172 Hours On the Moon by Johan Harstad

This has been a disappointing story.

The premise is great; the photographs and maps are great, but the writing lets the whole thing down.

I'm not sure if the problem lies with the original storytelling by Harstad or if it's the translation by Tara F Chace. Somewhere, though, it falls flat. The language is boring, the dialogue seems stilted and the overall tone fails to capture one's imagination.

The bits that should have been eerie and scary just made me laugh out loud. And I always knew when someone was about to die because of the sudden flashback to a meaningful childhood moment or a happy time memory in the park with the wife and kids!


Maybe I'm just becoming hard to please or jaded? But I expect more from a book. I expect to be moved, entertained, stimulated, informed but most importantly I expect to be caught up by the magic and mystery of being lost in another world.

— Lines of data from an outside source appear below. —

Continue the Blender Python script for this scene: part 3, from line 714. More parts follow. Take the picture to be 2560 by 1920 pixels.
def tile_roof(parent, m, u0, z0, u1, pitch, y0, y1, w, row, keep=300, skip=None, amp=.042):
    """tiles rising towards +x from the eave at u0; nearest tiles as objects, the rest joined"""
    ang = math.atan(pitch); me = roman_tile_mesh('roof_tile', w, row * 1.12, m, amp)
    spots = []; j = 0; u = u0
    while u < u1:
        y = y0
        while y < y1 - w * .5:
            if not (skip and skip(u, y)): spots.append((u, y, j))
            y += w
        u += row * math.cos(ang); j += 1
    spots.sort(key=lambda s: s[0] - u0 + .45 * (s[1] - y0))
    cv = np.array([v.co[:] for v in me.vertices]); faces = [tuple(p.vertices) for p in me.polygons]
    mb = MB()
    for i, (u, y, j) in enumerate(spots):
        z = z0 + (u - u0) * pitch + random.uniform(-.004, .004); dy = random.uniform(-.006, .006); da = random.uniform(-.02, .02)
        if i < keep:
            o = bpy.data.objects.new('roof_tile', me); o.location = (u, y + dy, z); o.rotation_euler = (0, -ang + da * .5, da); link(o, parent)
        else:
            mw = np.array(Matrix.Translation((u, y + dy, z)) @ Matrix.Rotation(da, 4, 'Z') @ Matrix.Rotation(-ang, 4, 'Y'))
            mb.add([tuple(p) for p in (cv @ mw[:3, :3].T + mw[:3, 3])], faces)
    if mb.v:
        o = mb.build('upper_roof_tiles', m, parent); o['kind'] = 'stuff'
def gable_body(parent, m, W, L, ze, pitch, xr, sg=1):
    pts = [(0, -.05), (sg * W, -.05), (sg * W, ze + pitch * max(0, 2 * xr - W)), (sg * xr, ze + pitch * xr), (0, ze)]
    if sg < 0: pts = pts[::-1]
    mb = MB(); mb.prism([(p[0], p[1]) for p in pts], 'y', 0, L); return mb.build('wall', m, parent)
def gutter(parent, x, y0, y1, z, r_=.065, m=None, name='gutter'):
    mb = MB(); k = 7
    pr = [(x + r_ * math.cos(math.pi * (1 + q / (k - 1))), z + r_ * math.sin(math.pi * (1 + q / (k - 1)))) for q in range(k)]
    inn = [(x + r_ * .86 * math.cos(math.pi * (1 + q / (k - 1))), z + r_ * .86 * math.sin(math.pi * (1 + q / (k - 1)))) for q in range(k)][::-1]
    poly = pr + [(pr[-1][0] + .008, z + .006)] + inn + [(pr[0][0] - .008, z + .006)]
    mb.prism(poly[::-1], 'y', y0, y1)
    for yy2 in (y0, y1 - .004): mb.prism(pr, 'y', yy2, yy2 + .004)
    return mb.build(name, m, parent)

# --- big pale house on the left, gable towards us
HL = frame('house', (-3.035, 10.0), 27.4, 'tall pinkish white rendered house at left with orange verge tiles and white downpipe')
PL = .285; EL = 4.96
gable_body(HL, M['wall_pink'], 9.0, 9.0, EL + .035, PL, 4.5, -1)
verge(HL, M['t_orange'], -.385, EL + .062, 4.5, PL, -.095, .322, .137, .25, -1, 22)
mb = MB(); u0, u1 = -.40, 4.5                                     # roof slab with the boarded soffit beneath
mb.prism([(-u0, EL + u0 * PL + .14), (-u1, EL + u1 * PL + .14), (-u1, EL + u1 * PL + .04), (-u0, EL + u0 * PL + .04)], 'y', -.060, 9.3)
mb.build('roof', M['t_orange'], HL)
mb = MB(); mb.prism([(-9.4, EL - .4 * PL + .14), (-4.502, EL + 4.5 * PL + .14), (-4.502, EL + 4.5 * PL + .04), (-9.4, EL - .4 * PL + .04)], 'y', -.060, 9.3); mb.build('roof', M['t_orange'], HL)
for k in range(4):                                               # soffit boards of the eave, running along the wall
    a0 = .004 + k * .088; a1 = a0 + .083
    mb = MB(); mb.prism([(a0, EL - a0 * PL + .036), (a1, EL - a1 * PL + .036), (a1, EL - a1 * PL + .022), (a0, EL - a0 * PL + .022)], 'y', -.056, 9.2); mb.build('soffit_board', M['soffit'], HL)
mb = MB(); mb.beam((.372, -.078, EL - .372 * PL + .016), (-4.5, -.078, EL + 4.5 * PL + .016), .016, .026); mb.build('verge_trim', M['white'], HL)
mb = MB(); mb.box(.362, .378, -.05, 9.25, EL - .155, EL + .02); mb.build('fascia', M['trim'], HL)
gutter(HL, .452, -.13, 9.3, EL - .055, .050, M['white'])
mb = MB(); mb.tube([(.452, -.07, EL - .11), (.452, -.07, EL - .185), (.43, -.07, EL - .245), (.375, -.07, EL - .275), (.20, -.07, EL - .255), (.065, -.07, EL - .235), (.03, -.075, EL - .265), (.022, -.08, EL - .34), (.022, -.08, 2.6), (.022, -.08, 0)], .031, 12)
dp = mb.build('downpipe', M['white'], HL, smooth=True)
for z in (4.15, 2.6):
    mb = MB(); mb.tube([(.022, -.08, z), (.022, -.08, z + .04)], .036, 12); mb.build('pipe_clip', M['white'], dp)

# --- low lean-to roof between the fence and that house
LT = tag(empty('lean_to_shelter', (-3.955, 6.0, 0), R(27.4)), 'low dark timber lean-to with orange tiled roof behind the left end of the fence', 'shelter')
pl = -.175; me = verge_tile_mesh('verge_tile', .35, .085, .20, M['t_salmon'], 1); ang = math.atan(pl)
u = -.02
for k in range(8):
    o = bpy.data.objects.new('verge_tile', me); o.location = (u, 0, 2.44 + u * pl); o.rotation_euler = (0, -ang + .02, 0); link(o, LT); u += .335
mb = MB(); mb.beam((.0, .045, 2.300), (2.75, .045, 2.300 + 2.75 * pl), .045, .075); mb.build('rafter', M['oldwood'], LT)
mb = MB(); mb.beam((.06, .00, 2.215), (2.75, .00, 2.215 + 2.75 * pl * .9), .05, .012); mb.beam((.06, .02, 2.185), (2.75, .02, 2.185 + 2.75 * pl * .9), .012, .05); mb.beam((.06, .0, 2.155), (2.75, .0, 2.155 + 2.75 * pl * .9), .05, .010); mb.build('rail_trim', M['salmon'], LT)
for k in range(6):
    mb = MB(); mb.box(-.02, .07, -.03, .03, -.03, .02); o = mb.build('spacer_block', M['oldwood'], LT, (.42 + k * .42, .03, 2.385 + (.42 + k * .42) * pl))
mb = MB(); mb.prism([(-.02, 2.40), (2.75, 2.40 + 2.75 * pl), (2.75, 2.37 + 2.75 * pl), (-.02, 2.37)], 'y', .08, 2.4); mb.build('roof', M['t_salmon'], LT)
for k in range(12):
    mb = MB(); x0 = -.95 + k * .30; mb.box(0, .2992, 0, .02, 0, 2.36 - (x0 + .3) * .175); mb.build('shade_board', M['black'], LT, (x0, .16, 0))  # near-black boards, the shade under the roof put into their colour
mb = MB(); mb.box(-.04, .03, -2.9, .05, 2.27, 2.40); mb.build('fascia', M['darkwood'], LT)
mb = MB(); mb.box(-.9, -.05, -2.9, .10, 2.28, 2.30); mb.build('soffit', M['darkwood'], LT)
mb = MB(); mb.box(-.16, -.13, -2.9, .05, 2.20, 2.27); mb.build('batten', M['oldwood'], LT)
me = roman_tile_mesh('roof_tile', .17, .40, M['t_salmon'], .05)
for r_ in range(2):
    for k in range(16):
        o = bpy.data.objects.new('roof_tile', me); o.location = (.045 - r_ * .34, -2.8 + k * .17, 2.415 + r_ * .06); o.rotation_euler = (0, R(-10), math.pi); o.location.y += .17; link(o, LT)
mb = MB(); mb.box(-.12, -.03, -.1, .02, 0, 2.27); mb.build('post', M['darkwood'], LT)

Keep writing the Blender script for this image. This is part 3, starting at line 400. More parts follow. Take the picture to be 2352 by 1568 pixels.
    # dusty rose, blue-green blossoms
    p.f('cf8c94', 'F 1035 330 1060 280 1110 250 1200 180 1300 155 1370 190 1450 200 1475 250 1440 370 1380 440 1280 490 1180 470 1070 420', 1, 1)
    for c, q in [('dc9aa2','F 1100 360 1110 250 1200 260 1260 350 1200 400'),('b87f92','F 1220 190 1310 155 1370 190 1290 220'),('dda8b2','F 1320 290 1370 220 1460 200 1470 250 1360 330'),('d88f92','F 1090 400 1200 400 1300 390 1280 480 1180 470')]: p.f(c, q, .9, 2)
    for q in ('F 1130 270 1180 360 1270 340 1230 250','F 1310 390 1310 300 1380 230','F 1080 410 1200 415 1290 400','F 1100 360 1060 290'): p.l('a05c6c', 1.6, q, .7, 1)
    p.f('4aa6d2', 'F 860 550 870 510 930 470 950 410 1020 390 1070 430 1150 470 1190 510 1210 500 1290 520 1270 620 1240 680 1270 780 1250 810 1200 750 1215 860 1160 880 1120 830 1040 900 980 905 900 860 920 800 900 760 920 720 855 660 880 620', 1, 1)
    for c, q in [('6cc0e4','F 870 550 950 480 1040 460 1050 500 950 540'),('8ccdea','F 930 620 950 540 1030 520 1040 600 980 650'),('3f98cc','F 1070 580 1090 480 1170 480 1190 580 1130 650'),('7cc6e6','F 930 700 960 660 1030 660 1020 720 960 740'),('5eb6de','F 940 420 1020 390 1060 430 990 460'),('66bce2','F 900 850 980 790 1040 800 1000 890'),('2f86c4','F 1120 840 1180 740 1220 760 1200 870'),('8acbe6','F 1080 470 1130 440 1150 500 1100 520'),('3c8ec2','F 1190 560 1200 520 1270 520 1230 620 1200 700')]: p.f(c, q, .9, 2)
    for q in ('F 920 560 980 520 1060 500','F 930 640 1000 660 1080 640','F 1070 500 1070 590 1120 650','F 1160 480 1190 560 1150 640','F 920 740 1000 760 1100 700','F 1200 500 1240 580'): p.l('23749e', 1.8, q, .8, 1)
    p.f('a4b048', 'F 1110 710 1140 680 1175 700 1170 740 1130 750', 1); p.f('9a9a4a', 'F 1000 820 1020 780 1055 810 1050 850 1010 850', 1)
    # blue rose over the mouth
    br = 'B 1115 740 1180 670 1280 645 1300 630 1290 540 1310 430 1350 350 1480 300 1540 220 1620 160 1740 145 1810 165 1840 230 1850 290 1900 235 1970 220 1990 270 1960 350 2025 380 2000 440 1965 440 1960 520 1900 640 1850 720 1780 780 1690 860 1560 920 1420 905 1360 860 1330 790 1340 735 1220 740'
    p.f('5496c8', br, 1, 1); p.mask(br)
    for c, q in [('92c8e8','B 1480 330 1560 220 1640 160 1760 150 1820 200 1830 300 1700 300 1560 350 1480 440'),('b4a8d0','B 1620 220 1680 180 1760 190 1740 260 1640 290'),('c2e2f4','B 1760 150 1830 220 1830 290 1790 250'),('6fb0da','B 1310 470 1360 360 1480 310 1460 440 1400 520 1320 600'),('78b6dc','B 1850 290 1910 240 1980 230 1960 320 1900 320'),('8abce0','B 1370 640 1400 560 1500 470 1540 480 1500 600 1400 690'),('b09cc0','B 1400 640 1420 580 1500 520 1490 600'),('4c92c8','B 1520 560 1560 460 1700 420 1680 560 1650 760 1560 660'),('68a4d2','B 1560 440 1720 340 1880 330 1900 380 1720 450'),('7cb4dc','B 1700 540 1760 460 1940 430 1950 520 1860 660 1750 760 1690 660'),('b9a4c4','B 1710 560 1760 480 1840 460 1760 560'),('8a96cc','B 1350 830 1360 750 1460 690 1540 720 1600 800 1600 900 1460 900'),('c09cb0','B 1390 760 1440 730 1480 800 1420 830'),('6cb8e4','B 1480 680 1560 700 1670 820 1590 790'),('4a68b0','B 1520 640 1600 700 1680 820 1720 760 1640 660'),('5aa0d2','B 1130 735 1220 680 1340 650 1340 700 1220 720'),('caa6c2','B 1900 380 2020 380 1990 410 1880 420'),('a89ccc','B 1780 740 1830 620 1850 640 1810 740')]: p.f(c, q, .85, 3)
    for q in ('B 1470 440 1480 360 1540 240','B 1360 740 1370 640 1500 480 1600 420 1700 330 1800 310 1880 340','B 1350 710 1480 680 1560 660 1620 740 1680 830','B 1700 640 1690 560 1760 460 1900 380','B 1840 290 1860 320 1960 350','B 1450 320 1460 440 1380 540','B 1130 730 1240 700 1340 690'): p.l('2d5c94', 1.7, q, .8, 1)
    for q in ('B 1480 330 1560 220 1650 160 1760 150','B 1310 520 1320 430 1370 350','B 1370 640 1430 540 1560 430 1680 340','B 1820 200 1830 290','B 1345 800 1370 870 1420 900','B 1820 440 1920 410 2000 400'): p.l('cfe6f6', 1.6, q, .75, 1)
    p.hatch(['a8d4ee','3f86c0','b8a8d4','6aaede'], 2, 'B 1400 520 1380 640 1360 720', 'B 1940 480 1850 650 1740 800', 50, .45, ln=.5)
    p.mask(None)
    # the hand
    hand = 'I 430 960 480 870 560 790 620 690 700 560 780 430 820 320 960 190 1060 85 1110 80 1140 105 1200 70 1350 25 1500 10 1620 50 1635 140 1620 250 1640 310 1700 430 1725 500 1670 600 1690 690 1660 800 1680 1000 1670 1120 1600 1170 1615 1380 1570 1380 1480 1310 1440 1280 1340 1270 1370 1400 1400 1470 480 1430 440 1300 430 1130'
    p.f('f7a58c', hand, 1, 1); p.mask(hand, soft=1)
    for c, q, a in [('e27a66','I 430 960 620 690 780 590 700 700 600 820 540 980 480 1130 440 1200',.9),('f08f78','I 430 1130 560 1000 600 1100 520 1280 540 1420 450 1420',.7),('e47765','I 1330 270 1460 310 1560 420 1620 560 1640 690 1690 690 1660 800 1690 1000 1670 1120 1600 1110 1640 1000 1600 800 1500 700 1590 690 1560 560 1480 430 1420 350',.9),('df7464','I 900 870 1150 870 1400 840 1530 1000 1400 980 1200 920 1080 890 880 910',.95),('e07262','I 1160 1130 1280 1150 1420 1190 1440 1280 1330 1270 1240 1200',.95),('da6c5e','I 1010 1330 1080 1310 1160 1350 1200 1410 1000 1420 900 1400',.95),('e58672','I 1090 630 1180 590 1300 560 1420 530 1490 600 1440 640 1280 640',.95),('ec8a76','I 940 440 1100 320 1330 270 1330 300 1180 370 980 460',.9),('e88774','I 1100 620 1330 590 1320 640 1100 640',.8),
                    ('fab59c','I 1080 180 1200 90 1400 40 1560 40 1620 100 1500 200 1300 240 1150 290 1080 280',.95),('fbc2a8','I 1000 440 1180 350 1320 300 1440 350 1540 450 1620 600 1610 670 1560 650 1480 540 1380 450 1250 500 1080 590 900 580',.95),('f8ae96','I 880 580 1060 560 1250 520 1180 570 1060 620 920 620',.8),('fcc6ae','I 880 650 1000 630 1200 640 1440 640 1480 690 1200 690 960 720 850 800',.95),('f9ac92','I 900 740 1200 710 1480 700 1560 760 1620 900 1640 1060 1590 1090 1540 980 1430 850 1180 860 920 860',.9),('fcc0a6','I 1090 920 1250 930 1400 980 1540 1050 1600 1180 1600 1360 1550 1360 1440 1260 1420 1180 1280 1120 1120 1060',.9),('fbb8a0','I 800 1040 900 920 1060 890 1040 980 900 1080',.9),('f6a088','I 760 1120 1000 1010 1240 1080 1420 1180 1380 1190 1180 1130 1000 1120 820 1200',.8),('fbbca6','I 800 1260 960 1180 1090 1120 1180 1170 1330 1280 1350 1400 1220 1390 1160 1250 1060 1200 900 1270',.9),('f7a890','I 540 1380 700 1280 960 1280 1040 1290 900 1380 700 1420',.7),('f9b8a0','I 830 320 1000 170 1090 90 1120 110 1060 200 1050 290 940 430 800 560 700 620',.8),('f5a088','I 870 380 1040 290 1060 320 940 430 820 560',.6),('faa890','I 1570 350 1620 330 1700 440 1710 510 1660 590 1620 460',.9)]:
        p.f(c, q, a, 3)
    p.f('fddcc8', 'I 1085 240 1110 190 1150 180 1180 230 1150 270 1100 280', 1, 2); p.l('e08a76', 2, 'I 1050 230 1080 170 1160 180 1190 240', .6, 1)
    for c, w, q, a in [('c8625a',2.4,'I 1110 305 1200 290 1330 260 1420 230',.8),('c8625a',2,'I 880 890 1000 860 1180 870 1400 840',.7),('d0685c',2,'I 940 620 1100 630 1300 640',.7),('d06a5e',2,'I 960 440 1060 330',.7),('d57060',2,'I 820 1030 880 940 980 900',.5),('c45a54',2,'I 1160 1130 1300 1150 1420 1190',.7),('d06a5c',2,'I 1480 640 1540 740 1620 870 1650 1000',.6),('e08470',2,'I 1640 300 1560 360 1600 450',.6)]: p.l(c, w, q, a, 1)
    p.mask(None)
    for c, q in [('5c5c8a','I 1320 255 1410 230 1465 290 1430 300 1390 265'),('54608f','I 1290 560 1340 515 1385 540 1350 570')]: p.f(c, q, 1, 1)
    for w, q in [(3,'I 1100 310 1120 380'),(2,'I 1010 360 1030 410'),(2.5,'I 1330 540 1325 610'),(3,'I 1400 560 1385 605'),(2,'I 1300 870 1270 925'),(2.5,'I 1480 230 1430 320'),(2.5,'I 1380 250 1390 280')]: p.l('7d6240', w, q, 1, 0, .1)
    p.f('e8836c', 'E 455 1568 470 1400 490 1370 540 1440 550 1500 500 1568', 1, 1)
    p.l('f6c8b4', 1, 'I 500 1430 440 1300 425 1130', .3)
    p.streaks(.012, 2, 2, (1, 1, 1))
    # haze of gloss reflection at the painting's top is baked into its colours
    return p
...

That's where this book let me down.

And now for the Feature and Follow part of this post.

Even though this book was unsuccessful on many levels, it could be a fabulous movie.
A complete new (vamped up) script, the possibility of amazing location shots in Paris, Japan, Norway, New York and of course, the moon! It could be turned into a really scary, psychological thriller.

The Swedish actress, Noomi Rapace who played The Girl With the Dragon Tattoo could be Mia, Rinko Kikuchi could play Midori and Cyril Mourali could play Antoine.